Cheryl Tiegs, Cybill Shepherd, Jaclyn Smith, Kim Basinger, Brooke Shields, Farrah Fawcett, and Christie Brinkley were all “Breck Girls”. I suppose that means they’re all Dollar Tree Girls these days, but that might violate the constitutional protection against ex post facto laws.
Better check with the Dude. I’m pretty sure Christie Brinkley has consulted with him already.
jtb
I shudder to think about what COULD have happened on some of those HS trips. Chaperones? Those are the adults you recognize and someone’s Mom/Dad who are partying down the hall and only come out for more ice, right?
That’s what I thought.
Aw, it’s eating or weddings or pawn shops or rednecks or fucking home renovations 24 hours a day now.

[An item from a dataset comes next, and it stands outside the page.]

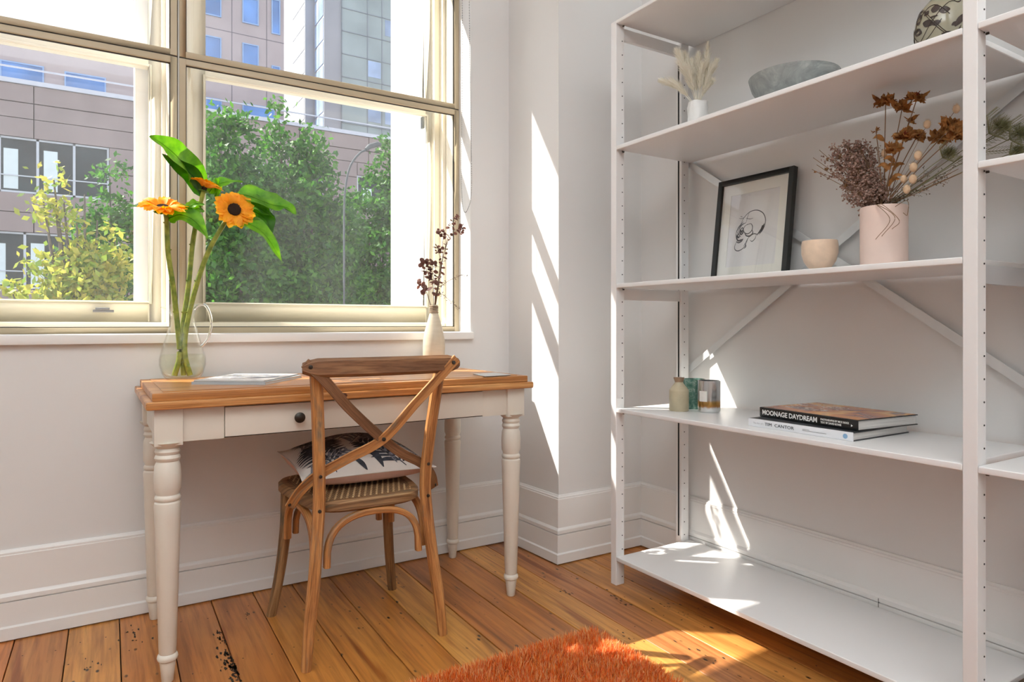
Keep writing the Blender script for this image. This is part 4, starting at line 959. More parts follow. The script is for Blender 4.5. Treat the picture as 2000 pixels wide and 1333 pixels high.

I’ve started watching some weird ass shows on Showtime. But I don’t catch much TV anymore.
I nearly drowned during our Senior trip and it was on a damn cruise ship. Figure that out.
Awww crap…first it was light blue underwear and now it’s wedding shows. Jeeezzzze!
Next he’ll be talking about hot water bottles and headaches! 🙂
That hotel is open again, it is still a dump and not a place I would ever stay unless I was looking for some hookers and blow.
I’m still laughing about teh “Hope you get laid!” event. I wish it was my wedding!
OMG — I totally forgot about the King’s Island Trip!